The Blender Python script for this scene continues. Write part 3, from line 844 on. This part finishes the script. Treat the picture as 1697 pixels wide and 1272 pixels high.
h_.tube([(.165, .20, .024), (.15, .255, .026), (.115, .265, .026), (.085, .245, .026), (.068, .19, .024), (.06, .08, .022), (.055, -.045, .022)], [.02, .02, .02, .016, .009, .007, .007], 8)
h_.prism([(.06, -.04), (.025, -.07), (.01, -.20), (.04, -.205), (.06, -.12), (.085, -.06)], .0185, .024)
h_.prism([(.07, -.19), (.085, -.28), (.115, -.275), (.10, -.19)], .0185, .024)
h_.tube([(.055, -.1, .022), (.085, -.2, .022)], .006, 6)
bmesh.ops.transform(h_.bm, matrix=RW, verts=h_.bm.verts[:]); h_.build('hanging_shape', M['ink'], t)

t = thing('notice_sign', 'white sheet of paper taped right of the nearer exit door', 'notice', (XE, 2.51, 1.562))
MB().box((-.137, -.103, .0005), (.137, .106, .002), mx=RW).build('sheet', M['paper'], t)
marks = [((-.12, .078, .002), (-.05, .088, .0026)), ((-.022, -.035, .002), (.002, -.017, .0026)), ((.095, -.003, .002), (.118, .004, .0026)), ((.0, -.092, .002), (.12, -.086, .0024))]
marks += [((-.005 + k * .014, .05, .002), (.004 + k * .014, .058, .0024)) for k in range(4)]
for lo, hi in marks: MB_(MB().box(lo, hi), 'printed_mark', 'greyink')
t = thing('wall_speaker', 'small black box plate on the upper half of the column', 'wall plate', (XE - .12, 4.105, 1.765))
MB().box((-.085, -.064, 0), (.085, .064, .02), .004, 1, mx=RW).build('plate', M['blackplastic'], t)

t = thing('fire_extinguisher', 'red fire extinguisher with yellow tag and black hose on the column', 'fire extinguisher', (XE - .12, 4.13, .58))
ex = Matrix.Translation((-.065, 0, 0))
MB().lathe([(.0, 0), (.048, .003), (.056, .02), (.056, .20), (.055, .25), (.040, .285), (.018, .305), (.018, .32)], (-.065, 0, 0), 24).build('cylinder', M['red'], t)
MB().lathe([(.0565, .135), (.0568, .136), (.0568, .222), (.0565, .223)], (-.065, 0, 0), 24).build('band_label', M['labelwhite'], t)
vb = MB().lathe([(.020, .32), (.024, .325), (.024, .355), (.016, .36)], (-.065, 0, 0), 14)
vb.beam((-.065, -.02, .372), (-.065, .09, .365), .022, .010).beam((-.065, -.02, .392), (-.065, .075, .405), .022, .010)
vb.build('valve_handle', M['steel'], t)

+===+

● **WRITTEN EXERCISE**: Your output must be the lines of the material above, from the first through the line that contains "bmesh.ops.transform(h_.bm, matrix=RW, verts=h_.bm.verts[:]);", copied exactly. Include both endpoints and nothing else.

● **RESULT BELOW**:
The Blender Python script for this scene continues. Write part 3, from line 844 on. This part finishes the script. Treat the picture as 1697 pixels wide and 1272 pixels high.
h_.tube([(.165, .20, .024), (.15, .255, .026), (.115, .265, .026), (.085, .245, .026), (.068, .19, .024), (.06, .08, .022), (.055, -.045, .022)], [.02, .02, .02, .016, .009, .007, .007], 8)
h_.prism([(.06, -.04), (.025, -.07), (.01, -.20), (.04, -.205), (.06, -.12), (.085, -.06)], .0185, .024)
h_.prism([(.07, -.19), (.085, -.28), (.115, -.275), (.10, -.19)], .0185, .024)
h_.tube([(.055, -.1, .022), (.085, -.2, .022)], .006, 6)
bmesh.ops.transform(h_.bm, matrix=RW, verts=h_.bm.verts[:]); h_.build('hanging_shape', M['ink'], t)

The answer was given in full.